We were meant to partake of creation in a God-centered way, not to satisfy imbalanced appetites. Theokritoff writes: “What then does the fall consist in? The tree of knowledge, St. Damascene says, can be understood as ‘physical, hedonistic eating’; it is a surrender to our ‘natural connection to things’ which man was intended to transcend. The fall, we might say, solidifies man in his animal nature. It makes him merely a top predator, a ‘consumer.’ The world around us [becomes] no longer a revelation of our, and its, Creator, but a resource to satisfy our appetites” (84).

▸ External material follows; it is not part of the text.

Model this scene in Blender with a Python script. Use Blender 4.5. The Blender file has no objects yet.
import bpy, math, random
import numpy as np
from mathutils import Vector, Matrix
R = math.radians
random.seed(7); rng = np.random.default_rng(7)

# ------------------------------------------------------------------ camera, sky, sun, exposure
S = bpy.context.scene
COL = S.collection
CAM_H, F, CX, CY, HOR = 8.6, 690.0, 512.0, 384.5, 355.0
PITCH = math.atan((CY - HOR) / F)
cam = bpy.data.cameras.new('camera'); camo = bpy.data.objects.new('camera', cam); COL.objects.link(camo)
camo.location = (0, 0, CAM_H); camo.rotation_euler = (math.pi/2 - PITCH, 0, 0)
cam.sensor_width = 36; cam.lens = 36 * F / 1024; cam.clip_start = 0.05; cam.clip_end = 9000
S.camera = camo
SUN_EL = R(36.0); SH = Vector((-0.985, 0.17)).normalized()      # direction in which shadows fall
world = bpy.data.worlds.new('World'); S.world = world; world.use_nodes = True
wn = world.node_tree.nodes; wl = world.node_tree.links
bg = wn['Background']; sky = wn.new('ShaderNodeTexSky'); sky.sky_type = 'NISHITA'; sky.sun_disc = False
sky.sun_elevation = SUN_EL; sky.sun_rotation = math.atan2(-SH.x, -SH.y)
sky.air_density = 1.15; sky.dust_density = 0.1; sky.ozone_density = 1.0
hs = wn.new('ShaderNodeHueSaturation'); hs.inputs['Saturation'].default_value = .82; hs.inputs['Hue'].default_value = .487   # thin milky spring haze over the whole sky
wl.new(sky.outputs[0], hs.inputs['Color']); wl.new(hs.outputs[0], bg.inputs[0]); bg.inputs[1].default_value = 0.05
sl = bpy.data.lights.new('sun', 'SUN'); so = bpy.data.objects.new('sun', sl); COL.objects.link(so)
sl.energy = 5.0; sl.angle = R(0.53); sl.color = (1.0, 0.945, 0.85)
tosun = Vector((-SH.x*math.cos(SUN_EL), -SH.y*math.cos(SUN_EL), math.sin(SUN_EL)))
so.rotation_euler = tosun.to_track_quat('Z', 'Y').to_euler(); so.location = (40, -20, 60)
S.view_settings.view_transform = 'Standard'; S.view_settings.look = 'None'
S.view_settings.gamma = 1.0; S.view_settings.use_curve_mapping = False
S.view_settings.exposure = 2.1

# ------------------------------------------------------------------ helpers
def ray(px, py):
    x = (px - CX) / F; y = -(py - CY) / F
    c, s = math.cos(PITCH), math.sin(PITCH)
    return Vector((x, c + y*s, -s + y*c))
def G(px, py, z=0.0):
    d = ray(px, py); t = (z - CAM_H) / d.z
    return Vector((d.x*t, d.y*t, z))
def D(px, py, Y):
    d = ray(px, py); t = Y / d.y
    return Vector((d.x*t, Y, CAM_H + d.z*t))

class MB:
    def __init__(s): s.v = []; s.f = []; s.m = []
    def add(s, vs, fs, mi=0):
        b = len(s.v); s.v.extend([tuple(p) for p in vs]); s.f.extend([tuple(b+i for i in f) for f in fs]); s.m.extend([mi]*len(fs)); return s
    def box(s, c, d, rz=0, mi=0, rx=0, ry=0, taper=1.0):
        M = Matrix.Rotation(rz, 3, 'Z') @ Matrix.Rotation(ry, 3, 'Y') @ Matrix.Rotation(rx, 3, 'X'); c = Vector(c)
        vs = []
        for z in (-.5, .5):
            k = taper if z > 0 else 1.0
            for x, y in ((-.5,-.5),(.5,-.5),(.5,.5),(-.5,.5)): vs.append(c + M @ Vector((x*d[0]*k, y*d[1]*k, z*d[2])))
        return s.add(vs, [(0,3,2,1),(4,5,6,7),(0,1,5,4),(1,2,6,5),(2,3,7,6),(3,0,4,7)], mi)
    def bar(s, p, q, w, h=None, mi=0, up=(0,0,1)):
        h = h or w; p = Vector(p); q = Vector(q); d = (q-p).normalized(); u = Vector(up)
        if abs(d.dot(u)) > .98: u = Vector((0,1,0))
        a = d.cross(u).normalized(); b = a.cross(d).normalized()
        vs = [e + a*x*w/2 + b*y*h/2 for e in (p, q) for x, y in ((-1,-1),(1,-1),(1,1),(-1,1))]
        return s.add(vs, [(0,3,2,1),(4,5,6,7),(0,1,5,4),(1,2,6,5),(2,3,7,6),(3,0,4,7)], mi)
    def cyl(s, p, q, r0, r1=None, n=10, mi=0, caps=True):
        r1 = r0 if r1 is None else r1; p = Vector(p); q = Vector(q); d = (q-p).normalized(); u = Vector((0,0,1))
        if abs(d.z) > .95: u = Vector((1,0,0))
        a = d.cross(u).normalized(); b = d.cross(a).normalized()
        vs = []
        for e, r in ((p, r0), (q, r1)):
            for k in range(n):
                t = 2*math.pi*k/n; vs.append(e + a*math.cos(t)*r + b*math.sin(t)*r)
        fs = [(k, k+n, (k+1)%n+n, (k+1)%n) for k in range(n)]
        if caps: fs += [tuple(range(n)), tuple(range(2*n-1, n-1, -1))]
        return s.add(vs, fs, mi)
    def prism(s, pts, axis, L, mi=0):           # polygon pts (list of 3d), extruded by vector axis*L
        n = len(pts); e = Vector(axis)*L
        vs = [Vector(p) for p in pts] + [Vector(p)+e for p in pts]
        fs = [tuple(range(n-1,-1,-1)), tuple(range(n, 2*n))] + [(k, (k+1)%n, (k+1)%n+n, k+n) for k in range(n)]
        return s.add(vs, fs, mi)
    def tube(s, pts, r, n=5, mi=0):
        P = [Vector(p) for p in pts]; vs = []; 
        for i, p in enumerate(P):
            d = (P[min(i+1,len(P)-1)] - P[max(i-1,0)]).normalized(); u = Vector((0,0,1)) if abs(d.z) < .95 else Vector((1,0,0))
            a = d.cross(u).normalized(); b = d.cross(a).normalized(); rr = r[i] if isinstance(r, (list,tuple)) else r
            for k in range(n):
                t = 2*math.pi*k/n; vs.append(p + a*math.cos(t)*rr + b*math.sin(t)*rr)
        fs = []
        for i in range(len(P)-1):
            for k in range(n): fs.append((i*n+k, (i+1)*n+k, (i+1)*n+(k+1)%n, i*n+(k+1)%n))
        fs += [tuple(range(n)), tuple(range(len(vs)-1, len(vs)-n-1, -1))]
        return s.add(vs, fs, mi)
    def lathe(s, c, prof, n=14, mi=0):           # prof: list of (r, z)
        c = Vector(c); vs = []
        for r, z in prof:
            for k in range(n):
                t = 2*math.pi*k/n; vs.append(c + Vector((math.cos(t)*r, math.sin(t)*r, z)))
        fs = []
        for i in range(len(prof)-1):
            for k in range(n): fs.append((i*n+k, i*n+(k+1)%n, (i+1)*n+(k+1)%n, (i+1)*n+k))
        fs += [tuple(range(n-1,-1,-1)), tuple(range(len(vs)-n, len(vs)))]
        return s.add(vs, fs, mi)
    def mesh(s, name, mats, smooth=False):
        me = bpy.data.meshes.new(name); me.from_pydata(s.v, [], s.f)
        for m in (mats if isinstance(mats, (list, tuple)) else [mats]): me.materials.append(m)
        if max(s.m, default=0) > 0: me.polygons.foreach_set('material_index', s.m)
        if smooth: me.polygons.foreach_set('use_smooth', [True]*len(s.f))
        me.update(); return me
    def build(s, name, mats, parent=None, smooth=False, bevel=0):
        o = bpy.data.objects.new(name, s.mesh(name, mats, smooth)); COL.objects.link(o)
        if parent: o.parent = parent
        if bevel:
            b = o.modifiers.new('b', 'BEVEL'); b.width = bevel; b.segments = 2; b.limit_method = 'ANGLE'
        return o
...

“The world of the fall, however, is one in which this constant reference to God is banished from the equation. Creation is there to satisfy my wants…[The Fathers] regarded greed as a grave spiritual sickness, whether its object was money, possessions, or luxuries of various kinds…the form of idolatry” (Theokritoff 89).
Greed and Paganism
“Greed and paganism are opposite sides of the same coin: and the coin is counterfeit, because it lacks the image of ‘the King above’…Whether we degrade nature into a collection of commodities to serve our appetites, or exalt it into a god that we then serve, there is a common thread: the Creator is shut out of the picture. Consumerism and neo-paganism are reactions against each other within a closed system. The source of value and hope in people’s lives, the ‘good’ that they aspire to — whether or not it is explicitly called ‘sacred’ — is confined within the created order itself” (Theokritoff 9O).
Idolatry, neglect, and consumerism are all deviations from our proper place in creation. It is our task, in the 21st century today, to rediscover what a healthy relationship with nature looks like and step up to our vocation as cosmic gardener.